BEVERLY POTTER, Ph.D.: Hi.


MISHLOVE: You know, in your writings you point out that if we look at history we can find the period in Japan when it changed very rapidly from a feudal society to a modern industrial power -- about a hundred years ago or so, two hundred years ago.


POTTER: Remarkable change, too. I mean, we've all seen those samurai movies and that strange culture, and to make such progress -- actually, the date was 1867. So to make that kind of progress, that incredible transition into the industrial world -- you wonder, how did they do it. So we're at another time of change, very similar in many ways, and we have to draw upon some kind of reservoir to make this transition to a different way of being and way of working.


MISHLOVE: Now, the Japanese people prior to 1867 had a really closed society; they didn't allow foreigners in. And they're still a very tight-knit group, so there are many parallels that wouldn't apply. But they seemed to draw upon some inner resources themselves that made them very adaptable and very capable of adjusting to extremely rapid, profound changes in their society.

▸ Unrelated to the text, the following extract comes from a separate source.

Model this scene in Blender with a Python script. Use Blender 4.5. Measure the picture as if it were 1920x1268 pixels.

POTTER: Well, I maintain that it was the ronin that was the unusual one. The word ronin was the samurai that had no master -- that's an unindentured samurai; the other ones were indentured, were actually property. They were very important property. But the ronin, which translates "wave man" -- ro, wave; nin, like ninja, man -- was a person that had to go out and was thrown onto the waves of change. And this was considered a horrible thing to have happen. Sometimes the bushi master would say, "Go and do ronin." This was supposed to be a spiritual trial -- to be an individual, to cope, to have to not have your stipend of rice or whatever. And many of these ronin eventually started liking this freedom. They were the freest of all people in that time period, and then they got to be wanting to be ronin. So I maintain that when feudalism collapsed it was the ronins who actually led the industrialization. Mitsubishi, for example, was founded in 1870 by a samurai. Well, obviously it was a ronin, by definition, because samurais didn't deal with business.


MISHLOVE: I see. And if we look, I suppose, at Western cultural tradiation, we have the notion of the freelancer, which goes back, I suppose, to the days of knights in armor.

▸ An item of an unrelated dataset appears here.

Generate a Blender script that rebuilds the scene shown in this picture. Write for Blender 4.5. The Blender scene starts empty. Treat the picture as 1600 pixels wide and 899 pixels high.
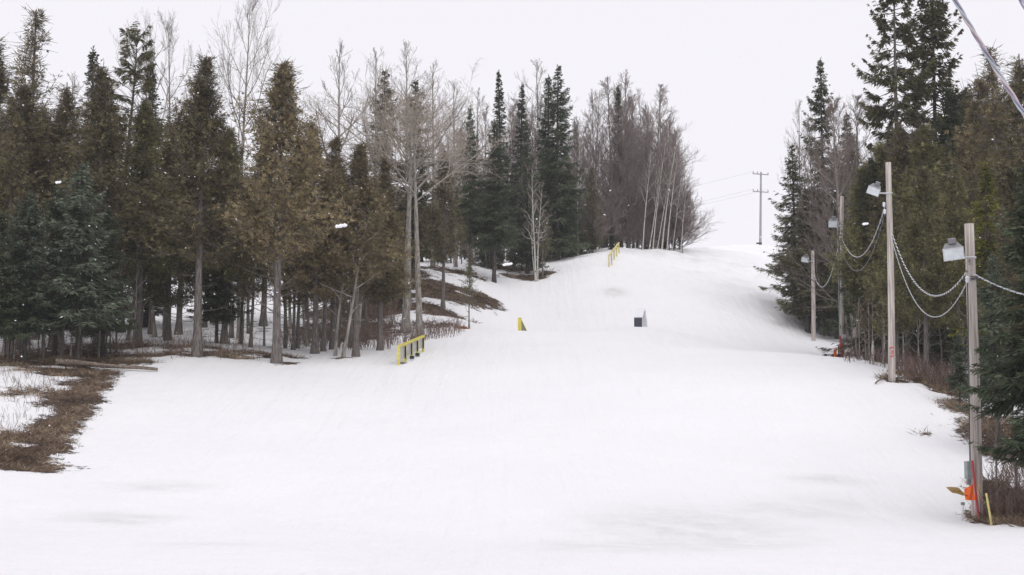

POTTER: True. Well, it was very similar, not exactly the same time period. Now, there's a difference between freelance -- that's a similar kind of thing, an unemployed lance -- but a samurai and a lance are magnitudes of difference, because a samurai is very excellent, very disciplined and precise and formidable, a high-class warrior, whereas a lance --


MISHLOVE: Is more of a mercenary, I suppose.


POTTER: Yes, and they just didn't necessarily have that discipline or the Eastern -- the meditation, the flower arranging, the education. All these things are part of being a samurai.

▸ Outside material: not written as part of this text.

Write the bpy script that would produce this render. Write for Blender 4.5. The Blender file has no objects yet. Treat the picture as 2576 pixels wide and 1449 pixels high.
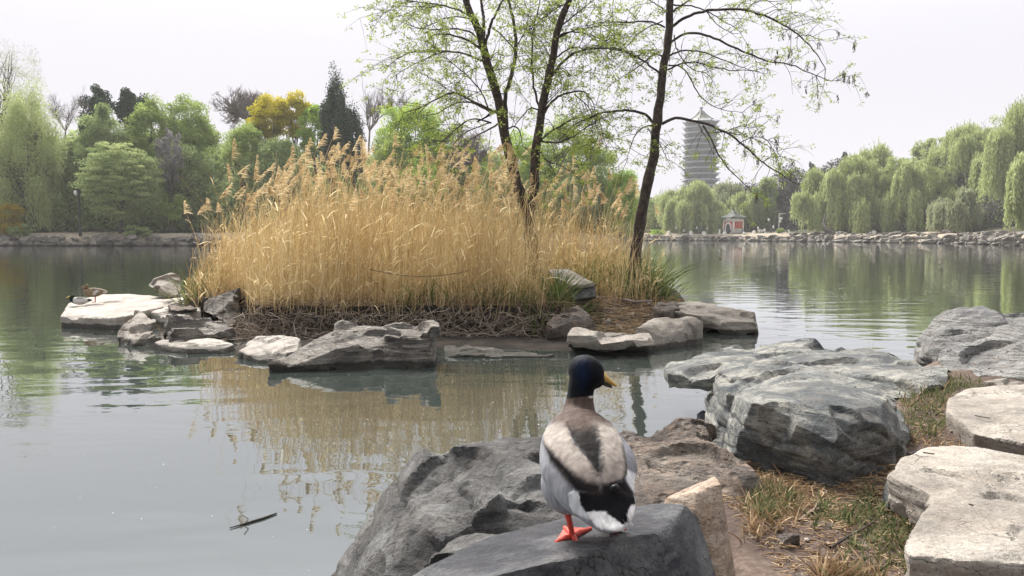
import bpy, bmesh, math, random
import numpy as np
from mathutils import Vector, Matrix

# ------------------------------------------------------------------ scene, camera, sky, sun
S = bpy.context.scene
COL = S.collection
F, CX, CY, HOR, H = 1983.0, 1288.0, 724.5, 591.0, 1.15     # focal length, centre, horizon row (photo at 2576 px) and eye height in m
PITCH = math.atan((CY - HOR) / F)
cam_d = bpy.data.cameras.new("camera"); cam = bpy.data.objects.new("camera", cam_d); COL.objects.link(cam)
cam_d.sensor_width = 36.0; cam_d.lens = 36.0 * F / 2576.0; cam_d.clip_start = 0.05; cam_d.clip_end = 3000
cam.location = (0, 0, H); cam.rotation_euler = (math.pi / 2 - PITCH, 0, 0)
S.camera = cam
S.view_settings.view_transform = 'Standard'; S.view_settings.look = 'None'
S.view_settings.exposure = 1.0; S.view_settings.gamma = 1.0
SUN_EL, SUN_AZ = math.radians(48), math.radians(-28)        # azimuth from +Y towards +X
W = bpy.data.worlds.new("World"); S.world = W; W.use_nodes = True
nt = W.node_tree; nt.nodes.clear()
def wn(t, **k):
    n = nt.nodes.new(t)
    for a, b in k.items(): setattr(n, a, b)
    return n
sky = wn('ShaderNodeTexSky'); sky.sky_type = 'NISHITA'; sky.sun_disc = False
sky.sun_elevation = SUN_EL; sky.sun_rotation = SUN_AZ; sky.air_density = 1.0; sky.dust_density = 6.0
skym = wn('ShaderNodeVectorMath', operation='SCALE'); skym.inputs[3].default_value = 0.05
nt.links.new(sky.outputs[0], skym.inputs[0])
tc = wn('ShaderNodeTexCoord'); sep = wn('ShaderNodeSeparateXYZ'); nt.links.new(tc.outputs['Generated'], sep.inputs[0])
ramp = wn('ShaderNodeValToRGB')                            # bright even overcast: brighter towards the zenith
ramp.color_ramp.interpolation = 'B_SPLINE'
e = ramp.color_ramp.elements
e[0].position = 0.0; e[0].color = (.44, .432, .465, 1)
e[1].position = 1.0; e[1].color = (1.7, 1.72, 1.85, 1)
for p_, c_ in ((.12, (.452, .443, .472, 1)), (.28, (.45, .44, .475, 1)), (.42, (.88, .87, .93, 1)), (.64, (1.35, 1.36, 1.45, 1))):
    q = e.new(p_); q.color = c_
nt.links.new(sep.outputs[2], ramp.inputs[0])
mixw = wn('ShaderNodeMix', data_type='RGBA'); mixw.inputs[0].default_value = 0.96
# the cloud is brighter on the sun's side (ahead) and dimmed low down behind, to darken camera-facing sides
dirm = wn('ShaderNodeMapRange'); dirm.inputs[1].default_value = -.75; dirm.inputs[2].default_value = .55; dirm.inputs[3].default_value = .33; dirm.inputs[4].default_value = 1.0
nt.links.new(sep.outputs[1], dirm.inputs[0])
upm = wn('ShaderNodeMapRange'); upm.inputs[1].default_value = .55; upm.inputs[2].default_value = .95; nt.links.new(sep.outputs[2], upm.inputs[0])
mxd = wn('ShaderNodeMath', operation='MAXIMUM'); nt.links.new(dirm.outputs[0], mxd.inputs[0]); nt.links.new(upm.outputs[0], mxd.inputs[1])
rs = wn('ShaderNodeVectorMath', operation='SCALE'); nt.links.new(ramp.outputs[0], rs.inputs[0]); nt.links.new(mxd.outputs[0], rs.inputs[3])
nt.links.new(skym.outputs[0], mixw.inputs[6]); nt.links.new(rs.outputs[0], mixw.inputs[7])
bg = wn('ShaderNodeBackground'); bg.inputs[1].default_value = 1.0
nt.links.new(mixw.outputs[2], bg.inputs[0])
wo = wn('ShaderNodeOutputWorld'); nt.links.new(bg.outputs[0], wo.inputs[0])
sun_d = bpy.data.lights.new("sun", 'SUN'); sun = bpy.data.objects.new("sun", sun_d); COL.objects.link(sun)
sun_d.energy = 5.0; sun_d.angle = math.radians(22); sun_d.color = (1.0, .95, .88)
sdir = Vector((math.sin(SUN_AZ) * math.cos(SUN_EL), math.cos(SUN_AZ) * math.cos(SUN_EL), math.sin(SUN_EL)))
sun.rotation_euler = (-sdir).to_track_quat('-Z', 'Y').to_euler()
try:
    S.cycles.max_bounces = 6; S.cycles.diffuse_bounces = 3; S.cycles.glossy_bounces = 3
    S.cycles.transparent_max_bounces = 6; S.cycles.volume_bounces = 0
except Exception: pass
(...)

MISHLOVE: So what you seem to be suggesting is that if we look towards the disciplines of mindfulness that were cultivated by the samurai and the Japanese, where a warrior would spend time doing calligraphy and flower arranging, and paying attention to a quality of presence, a quality of being, that this is where we can find the kind of inner resources that enable us to cope with rapid change.


POTTER: Yes, that, which you stated very well, as well as the idea of being an individual, of being a person who is a free person, a self-directed person within what I call corporate feudalism, a structured, rigid system that we think of as your classic corporation -- the hierarchy, the systems of control -- that's all very similar to that old feudal culture. So the concept of the ronin is, one, having the mindfulness, the spiritual development, which we think of as Eastern; as well as the individual, which we think of, the maverick, as more Western. So it's a metaphor for how to be a warrior, a person that deals with work and the work situation as a warrior would, where problems are challenges, where one is always at the next corner; you don't know what is going to happen.


MISHLOVE: Well, I think it's fair to say that in our culture, in this general time, this archetype of the ronin, or the samurai warrior, or the shaman warrior, or the spiritual master, is appearing in many, many different forms, from the writings of Castaneda to the popularity of Japanese literature and Zen philosophy, and so on. It's as if there's a need for it.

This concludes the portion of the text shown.